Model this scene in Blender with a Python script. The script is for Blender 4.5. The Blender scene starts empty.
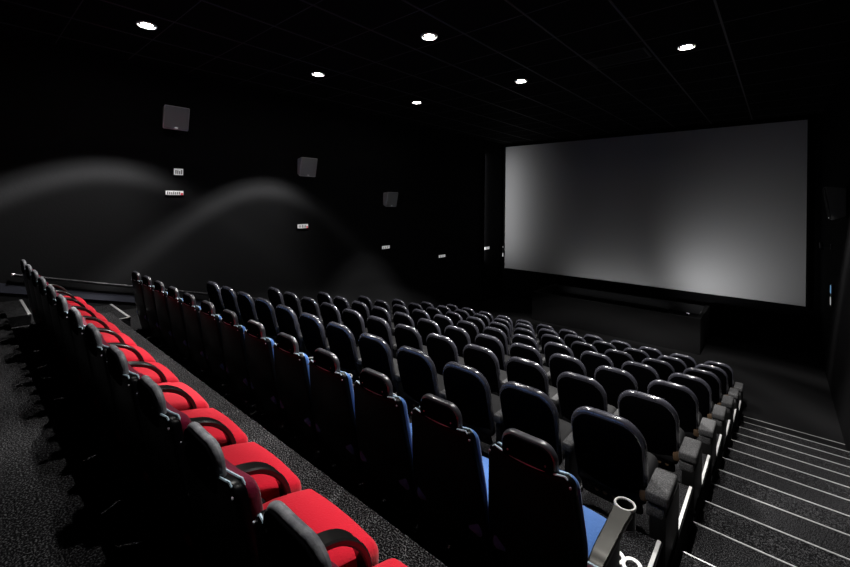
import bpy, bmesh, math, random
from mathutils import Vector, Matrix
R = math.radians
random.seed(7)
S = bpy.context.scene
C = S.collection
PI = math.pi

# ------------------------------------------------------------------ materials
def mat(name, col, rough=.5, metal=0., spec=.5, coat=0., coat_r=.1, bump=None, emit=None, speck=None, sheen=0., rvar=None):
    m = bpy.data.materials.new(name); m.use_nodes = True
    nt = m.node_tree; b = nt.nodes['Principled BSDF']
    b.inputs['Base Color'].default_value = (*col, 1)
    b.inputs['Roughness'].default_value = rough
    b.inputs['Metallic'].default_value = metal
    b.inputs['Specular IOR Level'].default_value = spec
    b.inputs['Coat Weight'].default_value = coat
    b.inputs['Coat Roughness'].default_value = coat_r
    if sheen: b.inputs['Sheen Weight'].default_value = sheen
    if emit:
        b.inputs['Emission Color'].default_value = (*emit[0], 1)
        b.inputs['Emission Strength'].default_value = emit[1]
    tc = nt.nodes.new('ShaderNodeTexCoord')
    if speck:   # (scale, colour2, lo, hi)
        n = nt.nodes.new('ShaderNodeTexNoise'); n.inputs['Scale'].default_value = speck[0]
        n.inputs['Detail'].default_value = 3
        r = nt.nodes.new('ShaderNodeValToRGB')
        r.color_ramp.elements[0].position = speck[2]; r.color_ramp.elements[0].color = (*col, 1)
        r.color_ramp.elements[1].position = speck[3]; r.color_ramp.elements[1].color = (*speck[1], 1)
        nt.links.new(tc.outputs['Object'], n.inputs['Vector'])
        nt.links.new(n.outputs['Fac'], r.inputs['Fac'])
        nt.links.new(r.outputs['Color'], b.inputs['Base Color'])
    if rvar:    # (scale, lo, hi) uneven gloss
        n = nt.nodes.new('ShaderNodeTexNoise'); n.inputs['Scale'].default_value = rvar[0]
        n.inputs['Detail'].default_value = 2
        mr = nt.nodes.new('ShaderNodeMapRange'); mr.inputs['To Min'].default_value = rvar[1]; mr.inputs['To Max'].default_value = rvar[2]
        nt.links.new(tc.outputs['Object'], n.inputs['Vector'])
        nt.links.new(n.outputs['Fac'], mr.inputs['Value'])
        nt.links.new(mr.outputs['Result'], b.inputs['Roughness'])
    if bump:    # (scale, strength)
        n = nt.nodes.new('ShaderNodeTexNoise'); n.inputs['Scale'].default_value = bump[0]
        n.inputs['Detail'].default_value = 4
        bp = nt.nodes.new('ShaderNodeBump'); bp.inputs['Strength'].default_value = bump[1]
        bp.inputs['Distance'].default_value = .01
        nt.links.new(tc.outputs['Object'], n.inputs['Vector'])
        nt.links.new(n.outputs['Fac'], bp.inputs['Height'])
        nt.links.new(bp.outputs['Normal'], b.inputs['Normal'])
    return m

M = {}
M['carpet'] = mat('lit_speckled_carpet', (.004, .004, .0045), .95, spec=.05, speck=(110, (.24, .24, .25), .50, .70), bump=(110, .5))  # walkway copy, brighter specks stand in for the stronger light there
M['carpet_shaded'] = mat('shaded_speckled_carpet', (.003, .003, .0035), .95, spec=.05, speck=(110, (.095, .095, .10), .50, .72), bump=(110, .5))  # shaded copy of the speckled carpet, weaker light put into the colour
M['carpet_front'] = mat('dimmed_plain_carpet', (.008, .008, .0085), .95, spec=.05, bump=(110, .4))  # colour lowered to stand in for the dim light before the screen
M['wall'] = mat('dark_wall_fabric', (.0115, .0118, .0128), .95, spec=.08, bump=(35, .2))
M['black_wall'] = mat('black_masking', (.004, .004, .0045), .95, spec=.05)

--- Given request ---
Give again exactly the lines running from the beginning of the material above through the line that contains "PI = math.pi", and leave out every picture.

--- Result ---
Model this scene in Blender with a Python script. The script is for Blender 4.5. The Blender scene starts empty.
import bpy, bmesh, math, random
from mathutils import Vector, Matrix
R = math.radians
random.seed(7)
S = bpy.context.scene
C = S.collection
PI = math.pi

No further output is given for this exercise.